>> start Record list

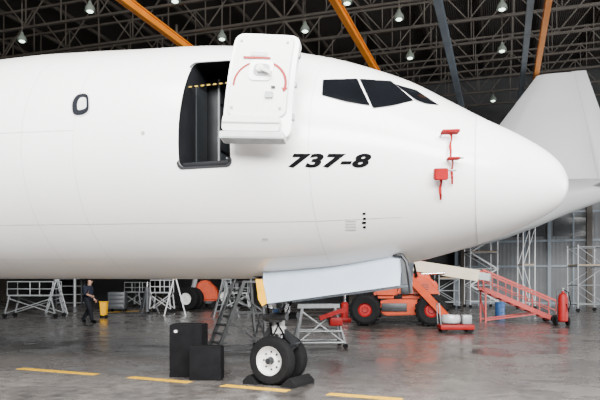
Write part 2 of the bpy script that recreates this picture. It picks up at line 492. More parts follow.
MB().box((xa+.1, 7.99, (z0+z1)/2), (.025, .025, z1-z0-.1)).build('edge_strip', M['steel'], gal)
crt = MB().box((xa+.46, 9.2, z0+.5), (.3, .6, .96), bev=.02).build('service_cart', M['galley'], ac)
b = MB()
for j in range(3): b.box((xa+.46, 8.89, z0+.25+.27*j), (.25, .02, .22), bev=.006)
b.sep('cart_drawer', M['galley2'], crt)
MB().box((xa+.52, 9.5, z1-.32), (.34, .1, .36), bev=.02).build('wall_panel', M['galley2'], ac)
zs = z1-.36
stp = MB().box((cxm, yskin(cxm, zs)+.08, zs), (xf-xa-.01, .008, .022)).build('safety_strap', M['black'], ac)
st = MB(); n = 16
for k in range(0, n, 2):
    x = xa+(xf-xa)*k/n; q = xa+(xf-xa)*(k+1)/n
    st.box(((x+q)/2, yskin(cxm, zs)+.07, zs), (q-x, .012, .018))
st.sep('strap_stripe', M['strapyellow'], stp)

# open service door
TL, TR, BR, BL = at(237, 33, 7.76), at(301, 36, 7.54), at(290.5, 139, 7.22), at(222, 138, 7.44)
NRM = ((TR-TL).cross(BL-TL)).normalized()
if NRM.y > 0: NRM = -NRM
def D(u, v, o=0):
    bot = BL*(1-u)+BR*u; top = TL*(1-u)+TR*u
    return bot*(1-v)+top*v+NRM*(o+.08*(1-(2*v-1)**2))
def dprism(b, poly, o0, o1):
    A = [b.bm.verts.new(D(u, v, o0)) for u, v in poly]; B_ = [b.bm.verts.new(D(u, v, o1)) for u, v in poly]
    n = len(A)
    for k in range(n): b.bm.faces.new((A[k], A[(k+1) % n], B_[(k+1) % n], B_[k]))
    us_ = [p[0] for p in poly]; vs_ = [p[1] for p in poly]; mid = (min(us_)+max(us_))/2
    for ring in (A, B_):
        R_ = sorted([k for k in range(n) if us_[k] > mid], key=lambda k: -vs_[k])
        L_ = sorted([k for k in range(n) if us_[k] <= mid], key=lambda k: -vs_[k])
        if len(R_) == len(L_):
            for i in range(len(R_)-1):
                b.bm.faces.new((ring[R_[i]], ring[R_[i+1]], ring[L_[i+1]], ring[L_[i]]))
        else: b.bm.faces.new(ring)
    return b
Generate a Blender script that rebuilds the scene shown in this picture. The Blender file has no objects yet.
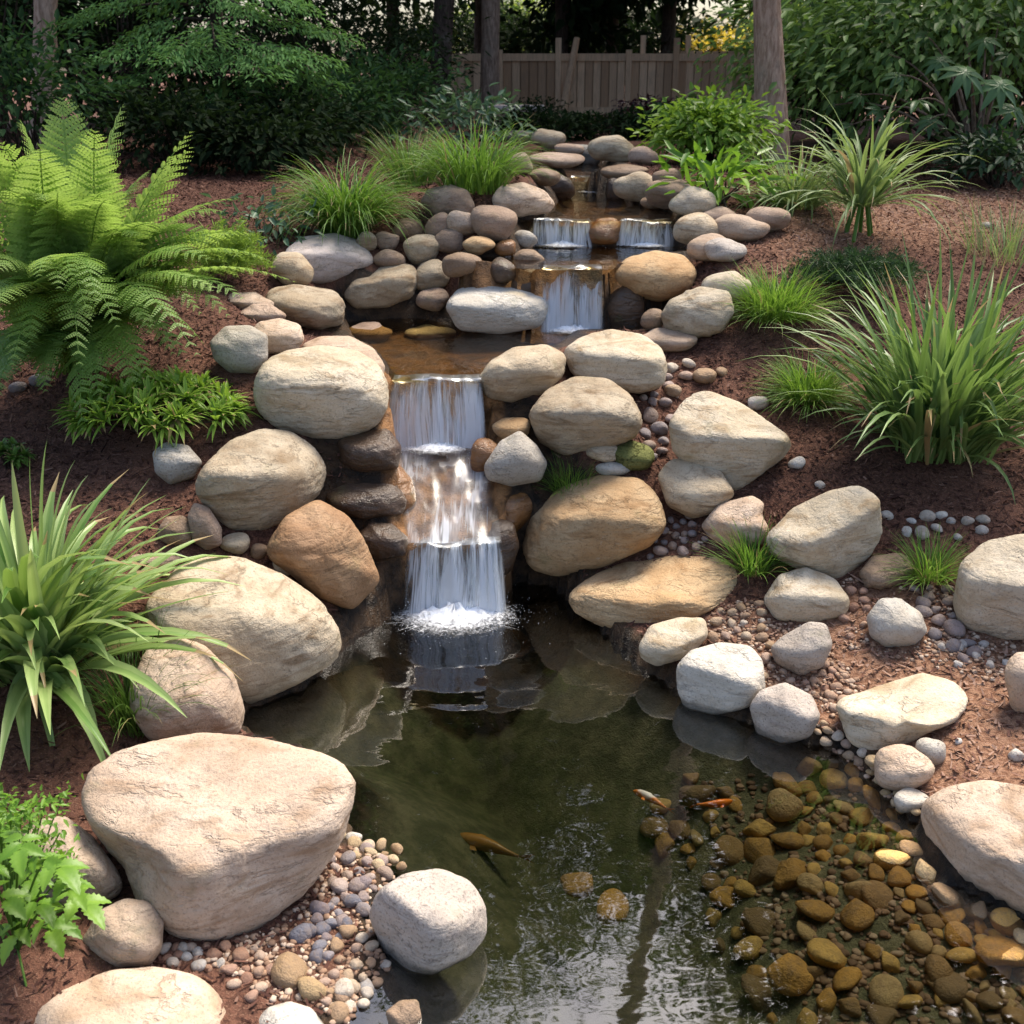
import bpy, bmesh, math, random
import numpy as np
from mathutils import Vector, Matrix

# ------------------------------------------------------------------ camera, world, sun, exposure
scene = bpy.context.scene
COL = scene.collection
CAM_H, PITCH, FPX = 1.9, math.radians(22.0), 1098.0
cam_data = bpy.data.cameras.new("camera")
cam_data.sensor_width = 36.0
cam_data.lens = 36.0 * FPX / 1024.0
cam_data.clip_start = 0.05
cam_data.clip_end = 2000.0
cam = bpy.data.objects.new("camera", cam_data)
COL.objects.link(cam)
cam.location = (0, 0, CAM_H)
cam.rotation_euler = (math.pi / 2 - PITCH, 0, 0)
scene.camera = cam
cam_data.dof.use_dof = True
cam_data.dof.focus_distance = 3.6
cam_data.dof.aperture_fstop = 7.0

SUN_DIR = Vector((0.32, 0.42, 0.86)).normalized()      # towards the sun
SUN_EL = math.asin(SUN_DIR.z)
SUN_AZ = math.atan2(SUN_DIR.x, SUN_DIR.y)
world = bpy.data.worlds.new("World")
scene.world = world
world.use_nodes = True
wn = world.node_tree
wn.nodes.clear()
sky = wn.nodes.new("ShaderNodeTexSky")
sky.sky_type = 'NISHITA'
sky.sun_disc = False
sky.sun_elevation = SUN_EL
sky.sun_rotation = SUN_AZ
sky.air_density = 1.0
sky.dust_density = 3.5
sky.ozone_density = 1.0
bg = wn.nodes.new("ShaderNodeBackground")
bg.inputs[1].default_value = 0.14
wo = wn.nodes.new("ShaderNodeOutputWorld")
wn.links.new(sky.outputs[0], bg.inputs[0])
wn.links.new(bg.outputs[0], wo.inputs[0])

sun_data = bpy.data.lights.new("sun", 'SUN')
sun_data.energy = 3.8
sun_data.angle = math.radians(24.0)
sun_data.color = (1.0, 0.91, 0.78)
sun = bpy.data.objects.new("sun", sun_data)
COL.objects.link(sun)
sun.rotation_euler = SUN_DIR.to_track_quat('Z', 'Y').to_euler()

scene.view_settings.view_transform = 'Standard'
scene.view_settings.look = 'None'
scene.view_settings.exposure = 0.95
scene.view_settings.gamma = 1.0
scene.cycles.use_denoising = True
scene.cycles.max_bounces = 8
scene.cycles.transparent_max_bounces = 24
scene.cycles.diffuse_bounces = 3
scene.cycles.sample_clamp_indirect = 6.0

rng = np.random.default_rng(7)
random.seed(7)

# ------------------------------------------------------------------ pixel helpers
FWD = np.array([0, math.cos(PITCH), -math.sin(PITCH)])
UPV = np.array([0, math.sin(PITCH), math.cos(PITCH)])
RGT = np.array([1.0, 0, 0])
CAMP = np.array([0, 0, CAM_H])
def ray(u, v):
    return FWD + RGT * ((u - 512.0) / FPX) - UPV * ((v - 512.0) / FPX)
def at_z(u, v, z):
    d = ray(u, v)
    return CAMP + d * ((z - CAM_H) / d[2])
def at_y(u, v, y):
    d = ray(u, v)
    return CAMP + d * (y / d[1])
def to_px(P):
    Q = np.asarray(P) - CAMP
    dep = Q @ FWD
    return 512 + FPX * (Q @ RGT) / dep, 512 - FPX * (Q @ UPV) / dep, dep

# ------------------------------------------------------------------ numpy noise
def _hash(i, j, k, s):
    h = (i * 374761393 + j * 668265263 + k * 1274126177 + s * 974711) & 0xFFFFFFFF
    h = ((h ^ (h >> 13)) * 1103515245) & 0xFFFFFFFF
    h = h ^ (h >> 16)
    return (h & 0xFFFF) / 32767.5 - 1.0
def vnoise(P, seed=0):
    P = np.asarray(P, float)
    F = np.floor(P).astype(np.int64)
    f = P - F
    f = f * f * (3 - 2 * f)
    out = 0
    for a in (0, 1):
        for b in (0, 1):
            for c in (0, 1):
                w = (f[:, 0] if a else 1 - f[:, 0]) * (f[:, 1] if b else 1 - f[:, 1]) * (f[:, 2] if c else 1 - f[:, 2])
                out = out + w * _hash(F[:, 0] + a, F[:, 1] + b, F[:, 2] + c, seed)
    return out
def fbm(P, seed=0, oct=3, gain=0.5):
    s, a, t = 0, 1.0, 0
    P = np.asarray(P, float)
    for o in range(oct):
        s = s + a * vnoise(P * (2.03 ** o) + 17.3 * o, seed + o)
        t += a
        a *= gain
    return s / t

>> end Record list

**Instruction:** Say how many lines in the records contain the string "this", and say nothing else.

**Solution to the exercise:** 2